Apicio, per condire il vino, ricorda un metodo semplice per gli ingredienti utilizzati. Si trattava di mettervi in infusione dei petali di rosa, bene asciutti, ai quali era stata tolta l’”unghia” bianca e questo procedimento doveva essere ripetuto per tre volte ogni sette giorni. Quando si trattava di utilizzare questo vino: rosatum, bisognava aggiungervi del miele. Se poi al posto dei petali di rose si utilizzavano dei petali di viole, si otteneva il violacium. Sempre in Apicio si legge che il rosatum si poteva ottenere anche prendendo delle foglie verdi di limone che, dopo averle sistemate in un cestino fatto con foglie di palma, dovevano essere messe nel mosto e lasciate in infusione per 40 giorni. Al momento dell’utilizzo vi si doveva aggiungere del miele.

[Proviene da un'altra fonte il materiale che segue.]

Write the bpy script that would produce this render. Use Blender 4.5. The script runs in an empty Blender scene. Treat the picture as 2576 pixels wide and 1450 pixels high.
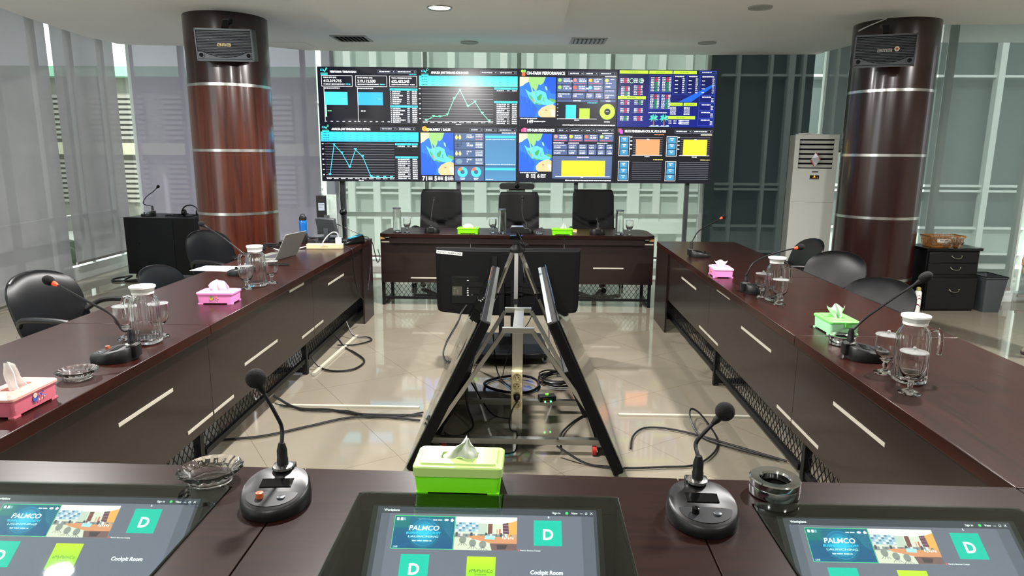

L’imperatore Eliogabalo offriva al popolo vino rosatum o vino mielato, oltre a vino aromatizzato, appositamente sistemato in piscine e in tinozze da bagno. Anche l’imperatore Gordiano II amava bere il vino rosatum come pure il vino aromatizzato dal lentischio, dall’assenzio e da altri aromi delicati. Comunque l’uso di aromatizzare i vini con la resina di lentischio, con la menta o con altre essenze era stato introdotto, per la prima volta da Eliogabalo e sempre quell’imperatore aveva fatto correggere il sapore del rosatum facendovi aggiungere anche un trito di pigne. Lampridio sottolinea che non si aveva notizia che questa raffinatezza fosse stata utilizzata prima di lui.